If you’re super old school then you might even want to look into speaking with your local newspaper to release a marriage announcement there.


Engagement Celebrations

In the past, engagement parties were rather formal dos, with some families and couples hosting as many guests as the wedding itself.

Some couples still opt to do this, but in modern-day, engagement parties are optional and can just include immediate family, the bridal party and close friends. It’s all completely up to the couple and how big of a do, or if any, they would like to have.

If you don’t fancy a party, or budget doesn’t allow for one, then celebrate by having a small dinner with immediate family and close friends, so you can show off that new sparkly ring of yours, and fill everyone in with the details. This can even be an easy and low-key dinner at home.

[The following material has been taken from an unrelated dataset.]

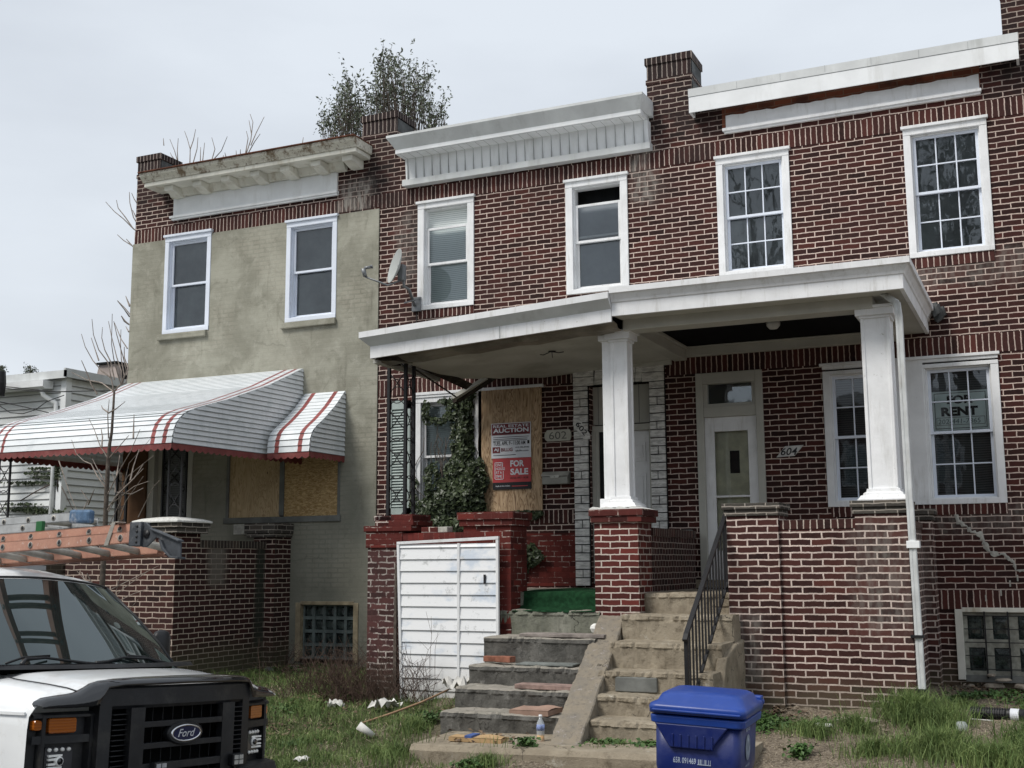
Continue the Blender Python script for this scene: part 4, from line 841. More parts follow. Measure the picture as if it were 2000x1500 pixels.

If you’re wanting to go all out then an engagement party can be held in plenty of forms; a swanky cocktail party, a classic buffet dinner, afternoon drinks, and canapés or a laid-back outdoor BBQ.

Generally, family members of the couple (usually parents) will be the ones to throw the engagement celebration, but really anyone can; friends, other family members, even you and your fiancé.

You’ll also want to try and limit the guest like to only those that are invited to the actual wedding, otherwise, things might get complicated.


Above all, be sure to soak in every bit of this lovely, precious moment, before the hecticness of wedding planning begins. Mostly think of the two of you and what you would like because at the end of the day, this is all about your union and love for one and other.